Tabii ki, azınlık bile olsa, bu tip anlayış ülkemizde de yaşıyor.
Örneğin Hamov lokantasında.
Feriköy’deki Ermeni usulü ev yemekleri yapan bu lokanta keşfedilmiş ve son 6 ayda epey ünlenmiş. Müşteri sayısı da artmış.
Ama gelin bakın ki hiçbirşey değişmemiş. Aynı güleryüz, aynı titizlik, aynı kalite.
Hani nasıl bazı insanların dış görünüşü içlerini yansıtır ya lokantalar da öyle.
Bu küçücük ve genelde sadece öğlenleri açık olan lokanta tertemiz ve cana yakın. Lüks olmaktan öte, belki de ondan da önemlisi, müşterinin kendisini rahat ve konforlu hissedeceği bir mekân.
Eğer benim yaptığım gibi mutfağı ziyaret ederseniz mutfağın aynı evinizdeki gibi pırıl pırıl olduğunu göreceksiniz.
Kendi evleri gibi
Başka türlü olması da düşünülemez çünkü Ayda Hanım ve kızı Selin için burası kendi evleri gibi. Sanmam ki müşteri kapasitesi 50 üzeri bir lokantada aynı kaliteyi tutturabilsinler.Ya da yaptıkları işten aynı zevki alabilsinler.
İş anlayışı olarak son derece profesyonel Ayda Hanım.

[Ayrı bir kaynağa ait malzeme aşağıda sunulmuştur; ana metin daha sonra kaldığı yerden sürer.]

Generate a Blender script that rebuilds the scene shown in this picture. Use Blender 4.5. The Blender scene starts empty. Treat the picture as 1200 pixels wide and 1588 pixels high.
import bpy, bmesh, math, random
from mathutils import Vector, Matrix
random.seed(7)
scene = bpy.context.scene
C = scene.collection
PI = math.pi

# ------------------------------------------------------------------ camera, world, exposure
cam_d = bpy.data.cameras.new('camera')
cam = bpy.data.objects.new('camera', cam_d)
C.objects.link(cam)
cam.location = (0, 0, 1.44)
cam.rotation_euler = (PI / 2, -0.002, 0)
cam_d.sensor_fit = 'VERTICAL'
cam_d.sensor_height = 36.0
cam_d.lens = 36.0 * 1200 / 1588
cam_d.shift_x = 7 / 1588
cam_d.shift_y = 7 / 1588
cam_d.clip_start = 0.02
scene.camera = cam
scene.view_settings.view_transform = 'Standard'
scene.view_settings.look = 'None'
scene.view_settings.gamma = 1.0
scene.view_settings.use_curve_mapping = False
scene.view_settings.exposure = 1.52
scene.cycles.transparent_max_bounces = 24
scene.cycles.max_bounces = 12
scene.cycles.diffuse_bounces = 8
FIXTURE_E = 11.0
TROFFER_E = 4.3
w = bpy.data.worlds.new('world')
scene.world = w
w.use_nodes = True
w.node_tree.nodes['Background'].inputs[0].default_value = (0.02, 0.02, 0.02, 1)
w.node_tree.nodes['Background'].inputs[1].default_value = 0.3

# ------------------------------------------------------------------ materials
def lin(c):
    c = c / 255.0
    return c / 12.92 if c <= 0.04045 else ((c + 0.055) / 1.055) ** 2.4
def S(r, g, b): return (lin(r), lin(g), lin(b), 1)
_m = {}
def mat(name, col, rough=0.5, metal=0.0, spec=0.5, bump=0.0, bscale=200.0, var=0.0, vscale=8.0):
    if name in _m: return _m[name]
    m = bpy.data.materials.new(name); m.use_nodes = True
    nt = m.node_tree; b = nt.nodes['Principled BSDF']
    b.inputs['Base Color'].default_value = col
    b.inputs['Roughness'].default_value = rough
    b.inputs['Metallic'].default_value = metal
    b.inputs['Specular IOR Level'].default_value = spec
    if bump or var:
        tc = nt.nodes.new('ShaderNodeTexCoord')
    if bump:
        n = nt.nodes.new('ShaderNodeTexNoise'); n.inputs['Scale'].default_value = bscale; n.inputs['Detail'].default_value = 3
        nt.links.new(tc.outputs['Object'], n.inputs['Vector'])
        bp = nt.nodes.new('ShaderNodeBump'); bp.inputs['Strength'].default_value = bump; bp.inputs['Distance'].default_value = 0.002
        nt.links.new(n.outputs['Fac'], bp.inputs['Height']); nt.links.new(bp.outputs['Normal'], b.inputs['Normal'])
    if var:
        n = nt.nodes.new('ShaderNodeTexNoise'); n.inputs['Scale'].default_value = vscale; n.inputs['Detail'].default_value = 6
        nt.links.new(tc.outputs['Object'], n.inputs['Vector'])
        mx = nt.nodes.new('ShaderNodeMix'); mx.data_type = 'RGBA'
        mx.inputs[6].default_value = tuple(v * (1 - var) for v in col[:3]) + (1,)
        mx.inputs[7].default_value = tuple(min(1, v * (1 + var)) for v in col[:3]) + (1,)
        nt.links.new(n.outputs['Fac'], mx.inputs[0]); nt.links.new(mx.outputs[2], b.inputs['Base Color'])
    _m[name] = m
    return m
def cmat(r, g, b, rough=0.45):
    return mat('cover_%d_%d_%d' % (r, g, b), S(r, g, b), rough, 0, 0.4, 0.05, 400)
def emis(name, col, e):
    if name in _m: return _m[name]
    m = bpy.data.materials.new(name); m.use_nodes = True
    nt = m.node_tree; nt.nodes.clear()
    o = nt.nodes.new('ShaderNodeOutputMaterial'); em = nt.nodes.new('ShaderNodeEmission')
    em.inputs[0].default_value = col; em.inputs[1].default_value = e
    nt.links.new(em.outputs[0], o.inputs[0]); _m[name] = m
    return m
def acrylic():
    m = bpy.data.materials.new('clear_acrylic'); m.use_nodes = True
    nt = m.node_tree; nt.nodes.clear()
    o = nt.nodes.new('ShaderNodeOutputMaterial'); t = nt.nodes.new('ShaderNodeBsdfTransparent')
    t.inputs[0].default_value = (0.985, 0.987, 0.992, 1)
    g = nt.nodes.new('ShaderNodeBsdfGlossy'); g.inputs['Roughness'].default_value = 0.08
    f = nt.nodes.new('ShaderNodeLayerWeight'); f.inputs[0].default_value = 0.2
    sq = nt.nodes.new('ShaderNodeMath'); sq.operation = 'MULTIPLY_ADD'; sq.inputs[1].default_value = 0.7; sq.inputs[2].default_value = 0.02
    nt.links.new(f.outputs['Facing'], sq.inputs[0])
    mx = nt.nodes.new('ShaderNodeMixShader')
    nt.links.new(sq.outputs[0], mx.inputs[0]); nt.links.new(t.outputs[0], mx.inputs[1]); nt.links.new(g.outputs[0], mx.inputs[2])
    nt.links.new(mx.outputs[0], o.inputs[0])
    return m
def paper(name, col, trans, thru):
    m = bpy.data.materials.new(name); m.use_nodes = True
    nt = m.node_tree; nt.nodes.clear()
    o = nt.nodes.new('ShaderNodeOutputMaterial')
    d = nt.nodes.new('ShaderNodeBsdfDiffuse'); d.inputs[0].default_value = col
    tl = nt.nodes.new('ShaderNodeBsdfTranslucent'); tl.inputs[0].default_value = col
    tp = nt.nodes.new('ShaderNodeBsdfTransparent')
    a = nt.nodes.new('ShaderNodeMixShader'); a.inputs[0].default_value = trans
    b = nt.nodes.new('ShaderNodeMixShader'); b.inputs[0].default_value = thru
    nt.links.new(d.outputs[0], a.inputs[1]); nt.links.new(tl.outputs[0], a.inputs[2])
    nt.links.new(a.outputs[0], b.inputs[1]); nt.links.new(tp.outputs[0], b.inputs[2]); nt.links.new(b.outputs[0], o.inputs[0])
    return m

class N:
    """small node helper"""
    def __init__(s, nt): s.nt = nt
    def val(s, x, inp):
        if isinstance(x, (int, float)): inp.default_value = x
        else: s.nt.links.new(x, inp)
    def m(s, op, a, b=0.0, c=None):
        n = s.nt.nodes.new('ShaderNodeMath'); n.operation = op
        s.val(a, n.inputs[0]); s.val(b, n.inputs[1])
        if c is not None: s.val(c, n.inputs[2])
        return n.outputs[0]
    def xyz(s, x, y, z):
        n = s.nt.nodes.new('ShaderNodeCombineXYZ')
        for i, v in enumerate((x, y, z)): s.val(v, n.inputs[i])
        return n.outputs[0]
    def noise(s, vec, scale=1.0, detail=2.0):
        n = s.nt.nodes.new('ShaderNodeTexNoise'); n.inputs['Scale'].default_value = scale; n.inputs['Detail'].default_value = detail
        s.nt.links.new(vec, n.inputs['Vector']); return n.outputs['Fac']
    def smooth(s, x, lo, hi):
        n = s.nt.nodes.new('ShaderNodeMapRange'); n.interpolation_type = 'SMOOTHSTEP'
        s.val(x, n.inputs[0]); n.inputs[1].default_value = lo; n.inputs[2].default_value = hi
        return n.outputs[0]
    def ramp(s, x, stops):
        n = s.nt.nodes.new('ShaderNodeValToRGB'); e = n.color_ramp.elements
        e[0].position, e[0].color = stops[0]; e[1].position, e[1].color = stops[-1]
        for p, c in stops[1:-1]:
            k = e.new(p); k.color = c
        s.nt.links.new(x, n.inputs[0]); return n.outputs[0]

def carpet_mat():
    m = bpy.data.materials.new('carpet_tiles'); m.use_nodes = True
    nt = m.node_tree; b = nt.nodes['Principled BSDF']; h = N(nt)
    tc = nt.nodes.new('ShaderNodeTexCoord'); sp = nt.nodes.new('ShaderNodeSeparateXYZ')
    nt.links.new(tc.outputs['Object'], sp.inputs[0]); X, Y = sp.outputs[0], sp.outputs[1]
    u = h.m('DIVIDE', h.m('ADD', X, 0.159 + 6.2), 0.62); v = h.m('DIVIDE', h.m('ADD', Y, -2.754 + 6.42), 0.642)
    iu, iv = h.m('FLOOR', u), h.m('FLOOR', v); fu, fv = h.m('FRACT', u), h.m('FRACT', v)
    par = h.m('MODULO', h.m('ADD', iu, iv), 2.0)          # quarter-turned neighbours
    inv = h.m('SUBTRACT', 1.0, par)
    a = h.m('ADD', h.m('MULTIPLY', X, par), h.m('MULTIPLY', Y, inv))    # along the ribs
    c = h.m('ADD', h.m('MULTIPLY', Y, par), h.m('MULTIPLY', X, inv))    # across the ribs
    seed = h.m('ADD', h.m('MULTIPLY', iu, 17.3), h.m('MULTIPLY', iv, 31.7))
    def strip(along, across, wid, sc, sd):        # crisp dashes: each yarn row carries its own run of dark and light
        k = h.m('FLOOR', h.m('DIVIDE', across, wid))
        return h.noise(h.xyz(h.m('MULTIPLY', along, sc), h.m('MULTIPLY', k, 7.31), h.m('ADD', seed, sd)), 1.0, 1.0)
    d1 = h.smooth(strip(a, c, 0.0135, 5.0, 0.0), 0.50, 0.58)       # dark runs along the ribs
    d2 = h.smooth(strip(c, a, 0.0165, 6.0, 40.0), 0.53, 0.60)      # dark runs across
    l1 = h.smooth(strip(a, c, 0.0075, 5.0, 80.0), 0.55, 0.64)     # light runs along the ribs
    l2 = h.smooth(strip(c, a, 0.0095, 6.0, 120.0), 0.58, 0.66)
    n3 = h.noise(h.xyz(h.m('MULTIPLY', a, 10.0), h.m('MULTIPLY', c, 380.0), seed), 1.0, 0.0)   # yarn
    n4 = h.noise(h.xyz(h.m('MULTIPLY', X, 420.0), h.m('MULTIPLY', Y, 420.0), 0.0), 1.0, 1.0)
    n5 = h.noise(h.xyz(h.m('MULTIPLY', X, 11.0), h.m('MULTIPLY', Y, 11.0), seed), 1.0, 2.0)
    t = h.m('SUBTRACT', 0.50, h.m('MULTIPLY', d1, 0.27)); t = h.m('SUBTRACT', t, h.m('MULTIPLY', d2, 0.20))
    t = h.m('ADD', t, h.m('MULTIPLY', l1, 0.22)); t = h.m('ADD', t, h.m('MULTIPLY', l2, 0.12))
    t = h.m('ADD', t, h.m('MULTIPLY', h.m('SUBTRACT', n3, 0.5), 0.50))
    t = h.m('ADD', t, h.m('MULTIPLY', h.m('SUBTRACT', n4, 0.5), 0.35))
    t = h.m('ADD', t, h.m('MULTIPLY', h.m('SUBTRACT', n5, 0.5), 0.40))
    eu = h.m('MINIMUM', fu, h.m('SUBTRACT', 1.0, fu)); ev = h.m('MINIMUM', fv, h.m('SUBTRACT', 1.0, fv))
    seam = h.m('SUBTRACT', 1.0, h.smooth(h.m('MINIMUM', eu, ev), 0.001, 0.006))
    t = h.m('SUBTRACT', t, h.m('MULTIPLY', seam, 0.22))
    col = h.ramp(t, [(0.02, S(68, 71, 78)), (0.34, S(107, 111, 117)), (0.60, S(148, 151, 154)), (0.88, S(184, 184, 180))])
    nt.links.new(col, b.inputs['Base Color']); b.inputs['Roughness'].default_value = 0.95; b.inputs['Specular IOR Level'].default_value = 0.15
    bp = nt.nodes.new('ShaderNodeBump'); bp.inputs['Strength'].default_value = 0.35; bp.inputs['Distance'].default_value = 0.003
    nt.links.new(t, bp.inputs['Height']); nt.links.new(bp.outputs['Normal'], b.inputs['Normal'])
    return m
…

Öte yandan mutfakta, kelimenin olumlu anlamında, tam bir amatör. Yani yaptığı işten zevk alıyor ve severek yapıyor.
Bunun sonucunda da ortaya son derece leziz dolmalar çıkıyor.
Kuru patlıcan dolma. Zeytinyağlı yaprak dolma. Biber dolma. Midye dolma.

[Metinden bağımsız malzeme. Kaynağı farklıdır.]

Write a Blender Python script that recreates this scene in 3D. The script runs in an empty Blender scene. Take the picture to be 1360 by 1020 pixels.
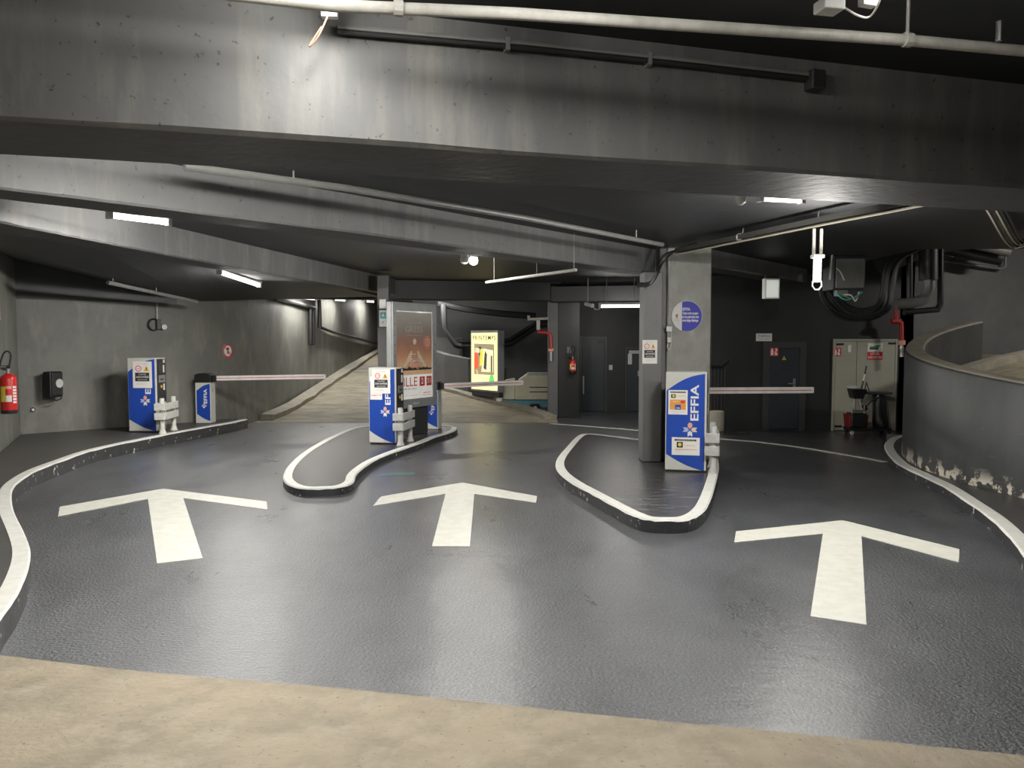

Hepsi bol soğanlı. Ermeni usulü. Ben şahsen bol ve karamelize soğana bayılırım ama pirinci biraz daha diri severim.
Dolmalar arasında benim favorim ve başka yerde kolay kolay sizin de bulamayacağınız dolma ‘Dalak Dolması’. Kadınbudu köfte gibi pişmiş. Pirinçli.
Eğer dalak severseniz ev yapımı dalak çorbalarının tadına bakmanız elzem.

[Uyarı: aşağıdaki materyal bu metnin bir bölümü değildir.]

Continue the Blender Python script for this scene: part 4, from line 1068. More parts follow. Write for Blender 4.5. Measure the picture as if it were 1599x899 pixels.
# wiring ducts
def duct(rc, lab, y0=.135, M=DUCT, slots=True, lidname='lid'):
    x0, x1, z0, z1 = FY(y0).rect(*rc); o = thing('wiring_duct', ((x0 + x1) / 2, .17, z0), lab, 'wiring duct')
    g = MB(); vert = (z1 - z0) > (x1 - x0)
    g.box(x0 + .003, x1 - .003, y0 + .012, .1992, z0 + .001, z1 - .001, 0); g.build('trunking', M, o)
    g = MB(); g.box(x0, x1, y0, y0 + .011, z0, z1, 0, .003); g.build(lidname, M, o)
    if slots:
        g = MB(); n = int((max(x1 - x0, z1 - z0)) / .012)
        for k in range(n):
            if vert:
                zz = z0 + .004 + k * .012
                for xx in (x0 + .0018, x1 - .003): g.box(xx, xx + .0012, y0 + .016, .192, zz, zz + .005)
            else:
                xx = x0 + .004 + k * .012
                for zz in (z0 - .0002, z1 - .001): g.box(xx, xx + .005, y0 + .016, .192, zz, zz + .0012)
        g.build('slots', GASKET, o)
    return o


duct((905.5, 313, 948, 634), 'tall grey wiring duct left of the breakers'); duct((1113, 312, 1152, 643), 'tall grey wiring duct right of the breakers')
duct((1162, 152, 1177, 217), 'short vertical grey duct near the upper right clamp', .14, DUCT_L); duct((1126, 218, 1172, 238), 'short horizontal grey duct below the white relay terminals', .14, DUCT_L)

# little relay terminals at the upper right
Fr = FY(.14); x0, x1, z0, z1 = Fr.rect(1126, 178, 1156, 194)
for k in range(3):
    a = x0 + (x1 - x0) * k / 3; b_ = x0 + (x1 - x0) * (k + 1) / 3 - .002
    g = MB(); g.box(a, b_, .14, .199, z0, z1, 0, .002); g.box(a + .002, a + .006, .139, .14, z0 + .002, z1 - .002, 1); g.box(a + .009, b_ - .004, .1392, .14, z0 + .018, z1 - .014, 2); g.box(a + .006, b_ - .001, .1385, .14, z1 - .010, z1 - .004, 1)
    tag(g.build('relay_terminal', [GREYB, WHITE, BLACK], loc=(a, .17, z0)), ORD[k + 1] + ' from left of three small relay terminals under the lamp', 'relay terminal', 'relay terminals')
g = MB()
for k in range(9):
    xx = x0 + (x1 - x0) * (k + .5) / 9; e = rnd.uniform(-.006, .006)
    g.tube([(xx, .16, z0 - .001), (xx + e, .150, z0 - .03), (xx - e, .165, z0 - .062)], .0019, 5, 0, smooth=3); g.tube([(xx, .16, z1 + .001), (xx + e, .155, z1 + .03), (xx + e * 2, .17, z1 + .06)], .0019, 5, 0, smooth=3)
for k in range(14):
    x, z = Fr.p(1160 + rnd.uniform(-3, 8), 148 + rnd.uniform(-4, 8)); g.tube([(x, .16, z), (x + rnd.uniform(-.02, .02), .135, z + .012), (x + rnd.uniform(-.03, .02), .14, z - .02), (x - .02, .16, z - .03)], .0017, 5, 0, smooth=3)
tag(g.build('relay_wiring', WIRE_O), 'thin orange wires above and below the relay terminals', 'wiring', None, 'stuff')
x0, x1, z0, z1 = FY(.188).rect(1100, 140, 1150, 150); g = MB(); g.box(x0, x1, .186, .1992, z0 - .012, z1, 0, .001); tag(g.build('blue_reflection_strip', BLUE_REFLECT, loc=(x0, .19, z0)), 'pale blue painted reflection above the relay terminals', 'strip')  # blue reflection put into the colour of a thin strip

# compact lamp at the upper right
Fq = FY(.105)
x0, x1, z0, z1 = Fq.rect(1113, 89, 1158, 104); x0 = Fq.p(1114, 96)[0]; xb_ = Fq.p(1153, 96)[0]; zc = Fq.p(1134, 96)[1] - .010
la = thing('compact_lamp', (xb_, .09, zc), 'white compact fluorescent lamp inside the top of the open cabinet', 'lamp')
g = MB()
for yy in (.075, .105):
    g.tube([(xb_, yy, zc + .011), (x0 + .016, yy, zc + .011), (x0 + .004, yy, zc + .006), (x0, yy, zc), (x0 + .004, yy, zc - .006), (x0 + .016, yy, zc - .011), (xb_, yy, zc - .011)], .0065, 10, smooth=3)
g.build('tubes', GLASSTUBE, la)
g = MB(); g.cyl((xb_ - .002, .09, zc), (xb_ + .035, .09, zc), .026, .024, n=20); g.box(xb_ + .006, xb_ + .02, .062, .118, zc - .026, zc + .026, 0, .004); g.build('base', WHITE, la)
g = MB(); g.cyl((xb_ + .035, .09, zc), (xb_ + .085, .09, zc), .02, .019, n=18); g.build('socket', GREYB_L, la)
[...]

Fava burada yumuşak, kadife gibi dokulu. Fasulye pilaki domatesli.
Çok kimsenin yalan yanlış yaptığı ‘tarama’ özellikle mükemmel. Balık yumurtası bol. Zeytinyağı ve limonu tam kıvamında.
Topik da bir başeser burada. Meyhanelerimizin çoğunda bulunan ama pek bir şeye benzemeyen bu Ermeni mezesinin aslını yerseniz bir daha taklitlerine yüz vereceğinizi sanmam.
Bir başka şaheser de ‘iç pilav’. Bol fıstık ve kuşüzümlü. Tabii ki ciğeri de iyi temizlenmiş. Pirinçleri tane tane. Sipariş üstüne yapılmış ve tekrar ısıtılmamış.
Güzel de Ermeni usulü bir aşure sizi bekliyor yemeğin sonunda.
Fiyatlar da makul. Hedefin adam çarpmak değil müşteri kazanmak olduğunun bir göstergesi de bu.